Q: In your opinion, what role will AI play in forecasting extreme events like hurricanes or wildfires, and what improvements are most urgently needed in these areas?
A: AI (and not just ML) has massive potential in these areas. A weather prediction model predicts weather parameters. Still, the interpretation of the predicted parameters for the public and even for many professional users is done by human experts (think of the experts on the Weather Channel in the case of a hurricane). While I am not saying that AI could completely replace human experts, it will enhance the predictions of the impact of weather on society. In addition, the prediction of wildfires relies on models that use forecast information from the weather prediction models as input. These models already benefit from the ML-based approach. ECMWF has published an insightful blog post exploring the impact of machine learning on wildfire prediction.
Q: What ethical or societal considerations should scientists and policymakers consider when developing and deploying AI-based weather forecasting systems, especially in climate change adaptation?
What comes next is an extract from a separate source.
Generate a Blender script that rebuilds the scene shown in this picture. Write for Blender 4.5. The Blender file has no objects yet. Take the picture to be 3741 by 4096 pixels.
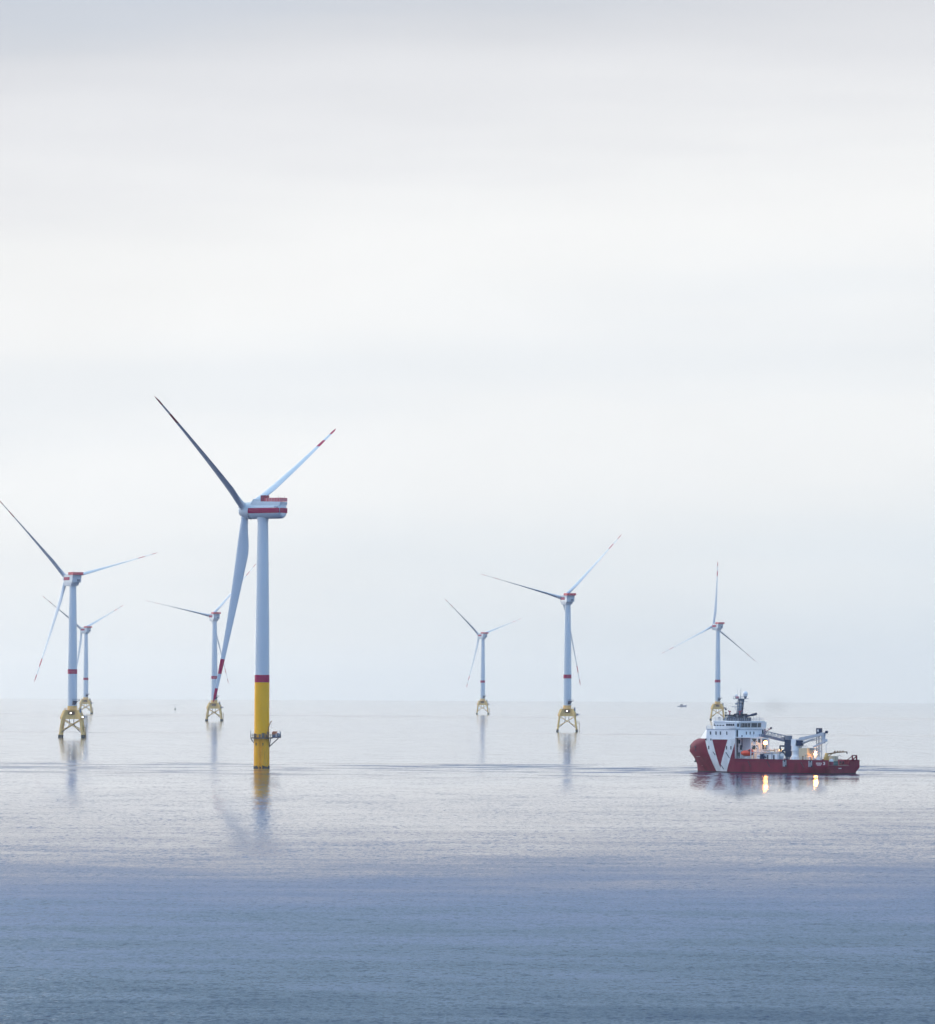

A: I do not see any obvious ethical issues as of right now. It is clear, however, that ML has the potential to become a disruptive technology for the weather prediction enterprise in the U.S. Until now, the collection of weather observations and the preparation of model forecasts has been primarily performed by government entities. The data these entities produced have been freely available for research and commercialization. Developing traditional weather prediction models was not attractive to for-profit companies because it required years of work by a large group of highly trained scientists (often done as a community effort by government and academic scientists) and burned a large amount of HPC computer time. Developing an ML-based model turned out to be much easier. It takes only a few domain scientists and a group of software engineers to quickly build a highly accurate model if high-quality data is available for model training and to start the forecasts. Since most software engineering problems are not unique to such models, there is a lot of flexibility regarding the workforce. It’s not surprising that building forecast models has become much more attractive for big-tech companies. Thus far, they have mainly used these models to publicize their AI capabilities or demonstrate the power of their hardware. In this case, NVIDIA, a leading tech company specializing in graphics processing units (GPUs), uses its hardware to accelerate the ML-based forecast models, showcasing its ability to handle complex computational tasks like weather prediction.